The consequences are stark. Stellantis’s share of the U.S. retail market recently sank to a record low, and it is now losing customers not just to traditional Japanese rivals but to surging Korean brands like Hyundai and Kia. Most alarming is the collapse of customer loyalty. Fewer than half of current Stellantis owners return to buy another vehicle from its portfolio, a rate among the worst in the industry and a dire indicator for future viability.
There are flickers of potential. The company has proven it can build desirable products, from the iconic Jeep Wrangler to the powerful Ram. Its future may hinge on smart technological bets, like the long-delayed Ram 1500 REV, an extended-range electric pickup that could appeal to range-anxious buyers. Promisingly, Stellantis is investing in next-generation semi-solid-state battery technology through Factorial Energy, which could enable vastly longer ranges and faster charging. If it can commercialize such a breakthrough, it could leapfrog current lithium-ion tech and reposition itself as an innovator.

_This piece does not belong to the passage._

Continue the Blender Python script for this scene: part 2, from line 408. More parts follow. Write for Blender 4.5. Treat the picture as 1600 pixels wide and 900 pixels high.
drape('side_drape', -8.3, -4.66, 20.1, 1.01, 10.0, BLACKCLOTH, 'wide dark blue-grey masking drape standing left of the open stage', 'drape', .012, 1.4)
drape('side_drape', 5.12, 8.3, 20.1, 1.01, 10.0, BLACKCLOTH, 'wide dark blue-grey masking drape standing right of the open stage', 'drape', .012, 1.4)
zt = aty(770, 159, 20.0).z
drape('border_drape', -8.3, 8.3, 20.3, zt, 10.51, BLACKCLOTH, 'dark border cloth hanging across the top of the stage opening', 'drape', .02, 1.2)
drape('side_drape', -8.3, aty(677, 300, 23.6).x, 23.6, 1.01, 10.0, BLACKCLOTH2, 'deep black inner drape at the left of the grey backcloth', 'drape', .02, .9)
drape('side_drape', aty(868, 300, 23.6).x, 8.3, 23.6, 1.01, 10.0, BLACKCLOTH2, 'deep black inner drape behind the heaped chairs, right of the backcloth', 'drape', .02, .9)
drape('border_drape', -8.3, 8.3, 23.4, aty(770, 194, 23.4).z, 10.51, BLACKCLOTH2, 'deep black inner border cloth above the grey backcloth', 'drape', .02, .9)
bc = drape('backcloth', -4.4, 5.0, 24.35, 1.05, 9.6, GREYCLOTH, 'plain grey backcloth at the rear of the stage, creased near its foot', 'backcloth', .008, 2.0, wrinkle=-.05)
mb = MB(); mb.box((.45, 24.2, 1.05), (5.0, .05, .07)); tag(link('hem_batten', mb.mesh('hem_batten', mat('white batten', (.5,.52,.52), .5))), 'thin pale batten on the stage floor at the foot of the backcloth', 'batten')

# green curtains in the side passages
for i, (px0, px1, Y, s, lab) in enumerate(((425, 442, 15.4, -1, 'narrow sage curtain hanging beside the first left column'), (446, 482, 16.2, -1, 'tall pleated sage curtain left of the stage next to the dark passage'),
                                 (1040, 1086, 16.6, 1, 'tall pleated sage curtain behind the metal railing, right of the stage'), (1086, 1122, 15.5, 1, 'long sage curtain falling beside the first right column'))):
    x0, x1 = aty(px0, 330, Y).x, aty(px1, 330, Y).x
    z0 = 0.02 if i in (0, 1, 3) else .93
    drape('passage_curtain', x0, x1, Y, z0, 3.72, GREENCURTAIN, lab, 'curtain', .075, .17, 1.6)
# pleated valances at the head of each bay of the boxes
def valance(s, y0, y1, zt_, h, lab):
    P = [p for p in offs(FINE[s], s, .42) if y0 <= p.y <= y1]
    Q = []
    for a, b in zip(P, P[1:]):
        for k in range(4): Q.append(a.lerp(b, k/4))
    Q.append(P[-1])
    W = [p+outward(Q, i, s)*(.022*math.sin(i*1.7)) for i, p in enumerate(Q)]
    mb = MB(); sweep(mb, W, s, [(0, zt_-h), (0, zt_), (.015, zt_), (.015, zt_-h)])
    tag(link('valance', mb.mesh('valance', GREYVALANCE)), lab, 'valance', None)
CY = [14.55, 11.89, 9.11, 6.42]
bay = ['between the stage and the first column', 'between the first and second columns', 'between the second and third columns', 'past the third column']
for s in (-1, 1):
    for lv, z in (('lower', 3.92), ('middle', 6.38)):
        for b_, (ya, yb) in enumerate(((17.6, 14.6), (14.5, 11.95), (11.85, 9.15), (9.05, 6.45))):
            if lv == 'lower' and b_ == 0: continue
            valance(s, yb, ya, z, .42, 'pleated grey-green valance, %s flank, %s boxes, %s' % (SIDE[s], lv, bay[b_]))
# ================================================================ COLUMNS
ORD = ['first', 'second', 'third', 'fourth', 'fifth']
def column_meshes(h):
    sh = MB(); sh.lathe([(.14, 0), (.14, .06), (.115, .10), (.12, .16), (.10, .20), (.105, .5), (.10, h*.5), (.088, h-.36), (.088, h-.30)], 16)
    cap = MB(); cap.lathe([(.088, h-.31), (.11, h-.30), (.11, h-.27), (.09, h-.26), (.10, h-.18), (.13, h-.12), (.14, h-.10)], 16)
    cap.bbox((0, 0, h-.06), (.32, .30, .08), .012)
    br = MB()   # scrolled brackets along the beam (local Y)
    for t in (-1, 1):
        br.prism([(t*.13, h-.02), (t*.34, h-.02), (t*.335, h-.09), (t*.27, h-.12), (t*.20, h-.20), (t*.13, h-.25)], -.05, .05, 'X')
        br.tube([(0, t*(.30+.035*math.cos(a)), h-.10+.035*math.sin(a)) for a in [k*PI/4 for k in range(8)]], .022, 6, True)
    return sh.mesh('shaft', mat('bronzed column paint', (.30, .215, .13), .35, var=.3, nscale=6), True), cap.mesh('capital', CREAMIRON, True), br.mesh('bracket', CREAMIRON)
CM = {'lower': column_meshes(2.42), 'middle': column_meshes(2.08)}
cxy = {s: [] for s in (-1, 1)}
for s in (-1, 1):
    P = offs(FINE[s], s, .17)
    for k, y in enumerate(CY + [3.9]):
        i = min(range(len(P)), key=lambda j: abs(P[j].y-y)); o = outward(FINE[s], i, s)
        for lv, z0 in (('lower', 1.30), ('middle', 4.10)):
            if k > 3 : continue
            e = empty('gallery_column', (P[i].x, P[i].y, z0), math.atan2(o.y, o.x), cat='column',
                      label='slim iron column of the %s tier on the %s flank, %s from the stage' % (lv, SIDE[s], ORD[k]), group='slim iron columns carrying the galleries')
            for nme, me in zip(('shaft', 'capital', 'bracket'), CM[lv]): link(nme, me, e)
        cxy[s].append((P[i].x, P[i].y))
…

The clock is ticking. Stellantis must nurture its core truck and SUV business while making serious, sustained investments in electrification and affordable passenger vehicles. It must streamline its operations and brand lineup with decisive urgency. The regulatory pendulum will swing back, Chinese competitors are looming, and customer patience is wearing thin. The company stands at a familiar crossroads, but this time, the need for genuine change is not just urgent, it is existential.